Second, the locals: As head of Mexico’s – and arguably the world’s – most powerful drug mafia, the Sinaloa Cartel, Guzmán could count on a vast network of people, from village campesinos to yuppies in cities like Culiacán, to keep his whereabouts secret and tip him off whenever heat approached. He could eat at ease at any popular restaurant simply by picking up the check for every patron in the joint.

But the most important reason was the heat itself: Mexico’s notoriously corrupt police, who often moonlight for drug cartels, were invaluable to Guzmán. They regularly notified his lieutenants or obstructed law enforcement when they caught wind of upcoming operations to encircle him.

“This is how drug kingpins protect themselves so successfully in Mexico,” says Grillo. “But Chapo proved more difficult than anyone else.”

Until dawn Saturday – when a joint force of Mexican Marines and U.S. anti-drug agents say they captured Guzmán at a hotel in Sinaloa’s Pacific resort town of Mazatlán with surprisingly little resistance.

The 56-year-old Guzmán had by now become a legend in Mexico and the western hemisphere. He was a sort of criminal Achilles in scores of narco-corridos, ballads about drug kingpins – and even made it onto Forbes’ list of the world’s richest billionaires. His empire, which moved marijuana, cocaine, heroin and methamphetamine, stretched from the United States to Central America and became a gargantuan fixture of Mexico’s estimated $30 billion-a-year drug-trafficking industry.

And a bloody one as well – responsible for a large share of the more than 60,000 gangland-related murders that have rocked Mexico during the horrific drug cartel wars of the past decade. (U.S. drug consumption, lest we forget, bears the blame, too.)

Yet the question now is whether Guzmán’s capture will curb that bloodshed or simply exacerbate it. One factor that may finally have led to his arrest was the fact that many of his generals had themselves been nabbed or had split with him amid intra-cartel disputes.

Arrests of other Mexican cartel bosses in recent years have all too often resulted in vicious turf wars. With Guzmán behind bars again, cartel watchers like Grillo worry the same could erupt inside the Sinaloa organization – only to a more intense degree given its wealth and muscle.

“This could cause an earthquake inside Mexican organized crime circles,” says Grillo.

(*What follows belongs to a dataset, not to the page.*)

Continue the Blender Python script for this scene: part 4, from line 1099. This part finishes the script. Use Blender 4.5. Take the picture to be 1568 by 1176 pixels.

Or, he and other analysts add, it might not, for one simple reason: For all the terror Guzmán inspired – and in Sinaloa strongholds like Culiacán that narco-barbarism is very real – experts say his gang is actually a more traditional Mexican cartel, in that it tends to view too much blood as bad for business.

Guzmán, in fact, often employed the narco-equivalent of publicity agents to argue in Mexican media or even on makeshift billboards that he was not of the whack-bloodthirsty ilk that headed up newer gangs like the Zetas. That group, which was founded by former Mexican army commandos and made ghastly beheadings its calling card, emerged as the Sinaloa Cartel’s fiercest rival in the 2000s.

In that regard, the 2012 killing of Zetas boss Heriberto Lazcano – a.k.a El Verdugo, or “Executioner” – at the hands of the same Marines who hauled in Guzmán may have had more of an impact on stemming violence.

An equally important consideration is whether Guzmán’s arrest marks a turning point for rule of law in Mexico. Or will it be another major kingpin collar that Mexican officials so often use to make the world believe the country is headed toward reform, but which results in little if any change inside its venal and inept police and judicial systems?

That’s why the Mazatlán operation is especially important for Mexican President Enrique Peña Nieto and his Institutional Revolutionary Party (PRI). The PRI ruled Mexico as a one-party dictatorship for 71 years, but finally lost power in 2000 in no small part because of its own notorious coziness with drug lords.

When Peña Nieto brought the PRI back to power in 2012, he had to convince Mexicans that his party was no longer soft on los narcos.

Getting Shorty will help. Following up Shorty’s capture with real rule-of-law modernization in Mexico would be even better.